Date: 2014-09-16 12:39 pm (UTC)
jack: (Default)
From: [personal profile] jack
Ooh, yes, that makes so much sense... I had wondered how Breq was not able to follow simple clothing cues that would get it right MOST of the time, especially if they're trying to avoid drawing attention. But if they're in the habit of never assuming an appropriate form of address, it makes sense how it's impossible to go back -- like being invited to address people of different nationalities by different pronouns, and saying "how can I tell", and people say "just look" and saying "I CAN'T DO THAT!"

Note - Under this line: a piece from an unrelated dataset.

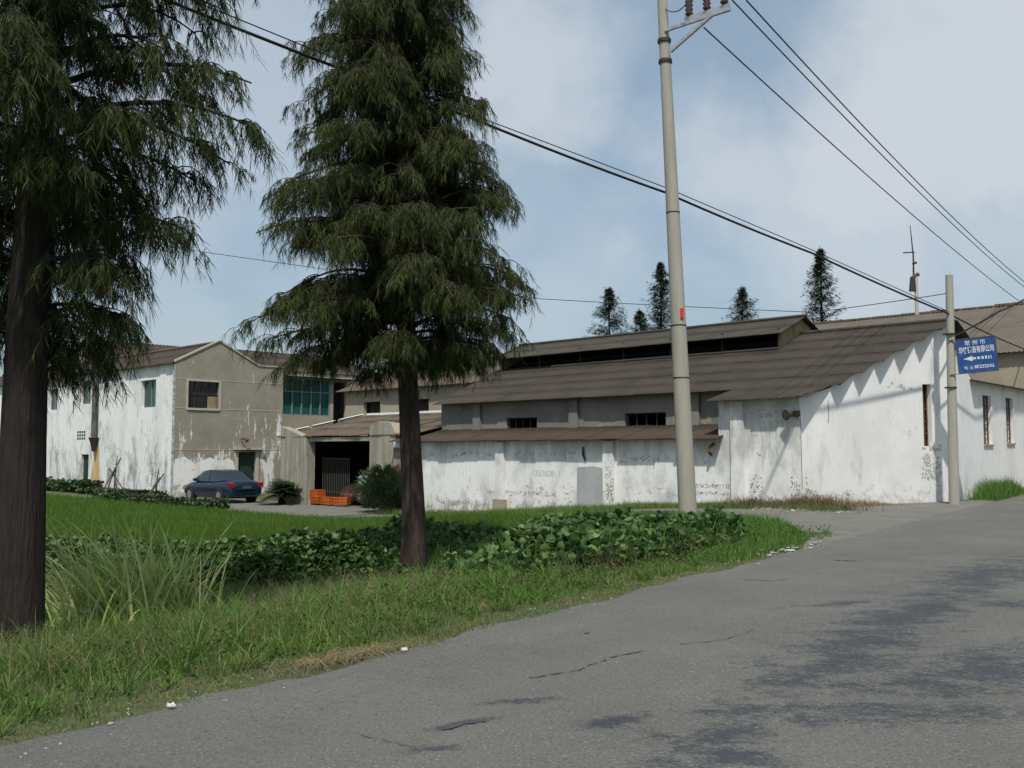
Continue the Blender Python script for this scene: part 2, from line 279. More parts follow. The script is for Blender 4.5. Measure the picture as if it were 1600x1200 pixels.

Although now I say that, I remember Breq didn't keep using a best-approximation to a neutral pronoun, but had to guess and guessed wrong. That undermines what I just said. But maybe your version is still my head-canon.

(no subject)

Date: 2014-09-16 12:44 pm (UTC)
sfred: Fred wearing a hat in front of a trans flag (Default)
From: [personal profile] sfred
I liked that vagueness: the feel of the setup without the exposition. I do hope we learn more in future books, though.

(no subject)

Date: 2014-09-16 12:51 pm (UTC)
davidgillon: A pair of crutches, hanging from coat hooks, reflected in a mirror (Default)
From: [personal profile] davidgillon
Very good point WRT gender vs body. Combine that with the idea that thinking about gender is alien to Breq and Radchaai in general and it may be the case that the entire society has lost (/abandoned?) the entire concept of gender.

(no subject)

Date: 2014-09-16 12:52 pm (UTC)
sfred: Fred wearing a hat in front of a trans flag (Default)
From: [personal profile] sfred
I'm pretty sure it's Breq/JoT-as-narrator who says at one point that there's a sea of things other cultures would consider gender markers (body shapes, clothing, jewellery, makeup, hair arrangements). Among Radchaai these are configured in so many different combinations that the decoding other cultures would do wouldn't work anyway (although obviously in the book, other cultures go on body shape). That makes (even more) sense to me of how much Breq struggles with remembering which cues are supposed to be relevant elsewhere.